Aux frontières de l’assurabilité ?
Nouvelle hausse des émissions de gaz à effet de serre en 2017, bilan de la COP 23 décevant… Se prépare-t-on vraiment au pire ?
Une augmentation des températures au-delà de l’objectif de 1,5 °C sera-t-elle supportable sans priver une partie de la population et des acteurs économiques de la possibilité de s’assurer ? C’est la question à laquelle répondra la Caisse centrale de réassurance (CCR) en juin. L’entreprise travaille sur une nouvelle modélisation de l’impact financier du risque climatique, calée sur le scénario de réchauffement du Groupe d’experts intergouvernemental sur l’évolution du climat (GIEC) le plus pessimiste, à savoir entre + 3,2 et + 5,4 °C en 2100. Une différence de taille avec la précédente modélisation réalisée en 2015, basée, elle, sur un scénario de réchauffement moyen compris entre + 1,7 et + 3,2 °C. Alors pourquoi refaire les calculs ? « L’étude de 2015 montre que l’augmentation de la sinistralité Cat Nat causée par des événements climatiques devrait doubler d’ici à 2050, précise Bertrand Labilloy, actuaire certifié IA et directeur général de la CCR. Mais le changement climatique n’explique que 20 % de cette augmentation, 80 % étant imputables à l’évolution des valeurs assurées et à la densification de zones très exposées. Dans ces conditions, l’évolution mécanique des primes permettrait d’absorber le surcoût. Nous avons en revanche besoin de tester la robustesse du régime (régime Cat Nat, NDLR) avec une borne supérieure. » Pas de quoi s’inquiéter pour autant. « Le régime actuel n’a besoin que d’un simple toilettage et son principe même restera valable quoi qu’il arrive », affirme Bertrand Labilloy.
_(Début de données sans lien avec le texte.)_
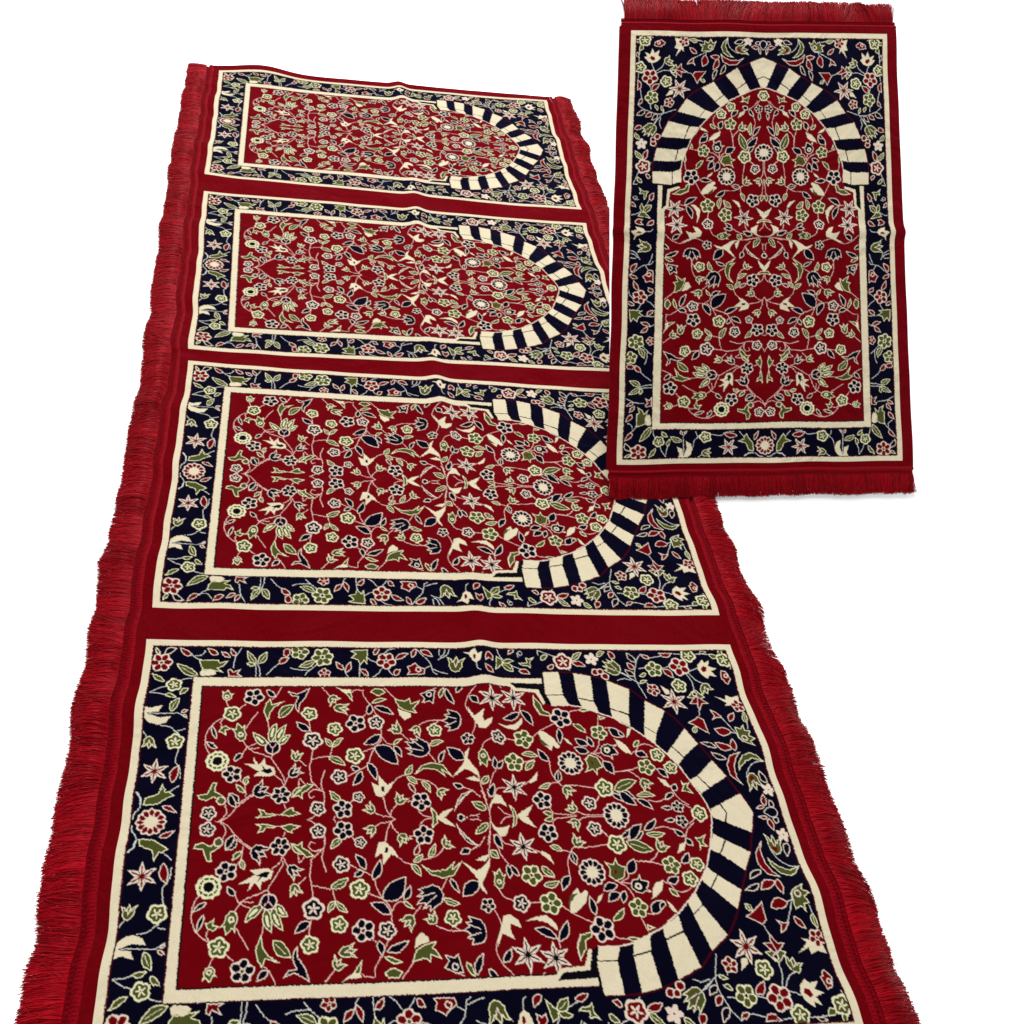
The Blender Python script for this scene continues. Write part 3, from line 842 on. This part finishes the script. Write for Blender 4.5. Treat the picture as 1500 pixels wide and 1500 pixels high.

La raison de cette confiance ? « Toutes les évaluations se font sur une politique de prévention inchangée, or c’est le principal chantier à ouvrir », ajoute-t-il. La prévention, clé de voûte de la pérennité du système : voilà qui rassemble tout le monde. « Les actions de prévention et de sensibilisation des élus, des territoires, des assurés doivent devenir prioritaires et accompagner la réflexion des pouvoirs publics », souligne Stéphane Pénet, directeur du pôle assurances de dommages et de responsabilité de la FFA.
Mesurer la vulnérabilité
Pour prévenir ces risques, encore faut-il mesurer l’exposition. Dans cette optique, le cabinet de conseil Carbone 4, soutenu par la CCR ainsi que par sept autres organismes publics et privés, vient de développer une nouvelle méthode baptisée CRIS pour Climate Risk Impact Screening. La méthode innove côté aléas par le nombre d’événements climatiques pris en compte (16 en tout) et côté vulnérabilité par le nombre de secteurs étudiés : 60 pour le corporate, 20 pour les infrastructures, le tout dans 210 pays. « L’avantage inédit de cette méthode, c’est qu’il s’agit d’une approche bottom-up et pas d’une pure moyenne statistique descendante, commente Gaël Giraud, chef économiste de l’AFD. Les risques forts sont bien surpondérés. » Pour se faire une idée de l’assurabilité du monde dans les décennies à venir, les premiers résultats de la méthode CRIS sont consultables sur le site www.crisforfinance.com. Et basés sur un scénario de réchauffement moyen de… + 4 °C.